RECORD EXTRACTS:
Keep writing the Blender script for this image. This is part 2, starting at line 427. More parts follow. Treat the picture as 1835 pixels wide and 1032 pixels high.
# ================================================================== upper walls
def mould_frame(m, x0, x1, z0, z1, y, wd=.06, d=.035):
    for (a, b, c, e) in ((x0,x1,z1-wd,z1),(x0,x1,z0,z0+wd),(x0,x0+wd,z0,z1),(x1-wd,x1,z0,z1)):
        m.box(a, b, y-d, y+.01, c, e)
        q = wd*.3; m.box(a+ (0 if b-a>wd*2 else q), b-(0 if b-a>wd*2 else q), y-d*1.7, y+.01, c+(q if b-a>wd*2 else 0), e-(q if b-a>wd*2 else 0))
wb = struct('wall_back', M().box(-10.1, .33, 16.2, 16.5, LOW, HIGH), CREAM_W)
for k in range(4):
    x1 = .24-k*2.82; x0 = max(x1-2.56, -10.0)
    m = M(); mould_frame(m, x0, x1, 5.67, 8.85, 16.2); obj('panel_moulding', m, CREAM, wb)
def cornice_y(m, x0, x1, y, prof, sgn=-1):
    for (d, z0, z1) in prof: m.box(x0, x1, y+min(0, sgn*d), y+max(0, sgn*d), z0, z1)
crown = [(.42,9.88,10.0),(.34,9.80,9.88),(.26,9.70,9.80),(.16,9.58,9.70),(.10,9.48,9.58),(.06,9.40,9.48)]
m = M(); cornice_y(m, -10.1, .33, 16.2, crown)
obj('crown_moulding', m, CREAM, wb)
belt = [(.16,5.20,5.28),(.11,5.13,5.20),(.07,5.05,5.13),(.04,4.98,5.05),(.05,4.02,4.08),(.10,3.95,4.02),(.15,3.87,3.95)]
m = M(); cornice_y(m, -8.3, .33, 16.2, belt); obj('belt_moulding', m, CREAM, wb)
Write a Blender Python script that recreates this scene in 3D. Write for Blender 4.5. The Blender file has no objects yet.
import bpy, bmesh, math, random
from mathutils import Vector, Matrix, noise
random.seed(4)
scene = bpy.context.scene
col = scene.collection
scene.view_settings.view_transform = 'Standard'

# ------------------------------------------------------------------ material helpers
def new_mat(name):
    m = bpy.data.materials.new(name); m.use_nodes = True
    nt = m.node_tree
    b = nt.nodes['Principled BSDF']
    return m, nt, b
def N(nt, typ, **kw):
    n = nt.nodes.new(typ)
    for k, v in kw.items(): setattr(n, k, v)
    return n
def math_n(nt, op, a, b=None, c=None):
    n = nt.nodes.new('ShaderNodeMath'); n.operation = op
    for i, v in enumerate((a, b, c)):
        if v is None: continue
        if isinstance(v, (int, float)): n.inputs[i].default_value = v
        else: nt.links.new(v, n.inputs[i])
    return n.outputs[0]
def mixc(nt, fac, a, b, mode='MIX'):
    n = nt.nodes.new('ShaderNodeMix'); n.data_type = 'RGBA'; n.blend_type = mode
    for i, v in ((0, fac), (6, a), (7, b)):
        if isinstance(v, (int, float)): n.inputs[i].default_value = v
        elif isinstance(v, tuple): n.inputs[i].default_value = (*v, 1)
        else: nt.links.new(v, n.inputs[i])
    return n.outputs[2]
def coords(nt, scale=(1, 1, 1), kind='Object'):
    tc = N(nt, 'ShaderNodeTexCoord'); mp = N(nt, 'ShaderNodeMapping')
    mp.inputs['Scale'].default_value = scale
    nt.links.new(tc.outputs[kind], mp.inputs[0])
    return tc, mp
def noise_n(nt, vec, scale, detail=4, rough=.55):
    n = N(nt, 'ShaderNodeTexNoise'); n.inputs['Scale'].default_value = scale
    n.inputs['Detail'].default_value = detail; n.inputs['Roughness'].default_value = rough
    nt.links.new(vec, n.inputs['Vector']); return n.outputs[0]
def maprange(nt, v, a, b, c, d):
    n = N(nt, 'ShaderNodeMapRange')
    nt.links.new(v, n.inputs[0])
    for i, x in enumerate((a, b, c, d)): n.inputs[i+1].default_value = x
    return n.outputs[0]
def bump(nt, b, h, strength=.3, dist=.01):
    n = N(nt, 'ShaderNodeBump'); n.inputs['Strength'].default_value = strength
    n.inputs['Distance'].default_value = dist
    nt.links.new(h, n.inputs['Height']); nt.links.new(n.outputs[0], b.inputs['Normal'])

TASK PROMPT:
Print out the whole listing exactly as it appears.

WRITTEN RESPONSE:
Keep writing the Blender script for this image. This is part 2, starting at line 427. More parts follow. Treat the picture as 1835 pixels wide and 1032 pixels high.
# ================================================================== upper walls
def mould_frame(m, x0, x1, z0, z1, y, wd=.06, d=.035):
    for (a, b, c, e) in ((x0,x1,z1-wd,z1),(x0,x1,z0,z0+wd),(x0,x0+wd,z0,z1),(x1-wd,x1,z0,z1)):
        m.box(a, b, y-d, y+.01, c, e)
        q = wd*.3; m.box(a+ (0 if b-a>wd*2 else q), b-(0 if b-a>wd*2 else q), y-d*1.7, y+.01, c+(q if b-a>wd*2 else 0), e-(q if b-a>wd*2 else 0))
wb = struct('wall_back', M().box(-10.1, .33, 16.2, 16.5, LOW, HIGH), CREAM_W)
for k in range(4):
    x1 = .24-k*2.82; x0 = max(x1-2.56, -10.0)
    m = M(); mould_frame(m, x0, x1, 5.67, 8.85, 16.2); obj('panel_moulding', m, CREAM, wb)
def cornice_y(m, x0, x1, y, prof, sgn=-1):
    for (d, z0, z1) in prof: m.box(x0, x1, y+min(0, sgn*d), y+max(0, sgn*d), z0, z1)
crown = [(.42,9.88,10.0),(.34,9.80,9.88),(.26,9.70,9.80),(.16,9.58,9.70),(.10,9.48,9.58),(.06,9.40,9.48)]
m = M(); cornice_y(m, -10.1, .33, 16.2, crown)
obj('crown_moulding', m, CREAM, wb)
belt = [(.16,5.20,5.28),(.11,5.13,5.20),(.07,5.05,5.13),(.04,4.98,5.05),(.05,4.02,4.08),(.10,3.95,4.02),(.15,3.87,3.95)]
m = M(); cornice_y(m, -8.3, .33, 16.2, belt); obj('belt_moulding', m, CREAM, wb)
Write a Blender Python script that recreates this scene in 3D. Write for Blender 4.5. The Blender file has no objects yet.
import bpy, bmesh, math, random
from mathutils import Vector, Matrix, noise
random.seed(4)
scene = bpy.context.scene
col = scene.collection
scene.view_settings.view_transform = 'Standard'

# ------------------------------------------------------------------ material helpers
def new_mat(name):
    m = bpy.data.materials.new(name); m.use_nodes = True
    nt = m.node_tree
    b = nt.nodes['Principled BSDF']
    return m, nt, b
def N(nt, typ, **kw):
    n = nt.nodes.new(typ)
    for k, v in kw.items(): setattr(n, k, v)
    return n
def math_n(nt, op, a, b=None, c=None):
    n = nt.nodes.new('ShaderNodeMath'); n.operation = op
    for i, v in enumerate((a, b, c)):
        if v is None: continue
        if isinstance(v, (int, float)): n.inputs[i].default_value = v
        else: nt.links.new(v, n.inputs[i])
    return n.outputs[0]
def mixc(nt, fac, a, b, mode='MIX'):
    n = nt.nodes.new('ShaderNodeMix'); n.data_type = 'RGBA'; n.blend_type = mode
    for i, v in ((0, fac), (6, a), (7, b)):
        if isinstance(v, (int, float)): n.inputs[i].default_value = v
        elif isinstance(v, tuple): n.inputs[i].default_value = (*v, 1)
        else: nt.links.new(v, n.inputs[i])
    return n.outputs[2]
def coords(nt, scale=(1, 1, 1), kind='Object'):
    tc = N(nt, 'ShaderNodeTexCoord'); mp = N(nt, 'ShaderNodeMapping')
    mp.inputs['Scale'].default_value = scale
    nt.links.new(tc.outputs[kind], mp.inputs[0])
    return tc, mp
def noise_n(nt, vec, scale, detail=4, rough=.55):
    n = N(nt, 'ShaderNodeTexNoise'); n.inputs['Scale'].default_value = scale
    n.inputs['Detail'].default_value = detail; n.inputs['Roughness'].default_value = rough
    nt.links.new(vec, n.inputs['Vector']); return n.outputs[0]
def maprange(nt, v, a, b, c, d):
    n = N(nt, 'ShaderNodeMapRange')
    nt.links.new(v, n.inputs[0])
    for i, x in enumerate((a, b, c, d)): n.inputs[i+1].default_value = x
    return n.outputs[0]
def bump(nt, b, h, strength=.3, dist=.01):
    n = N(nt, 'ShaderNodeBump'); n.inputs['Strength'].default_value = strength
    n.inputs['Distance'].default_value = dist
    nt.links.new(h, n.inputs['Height']); nt.links.new(n.outputs[0], b.inputs['Normal'])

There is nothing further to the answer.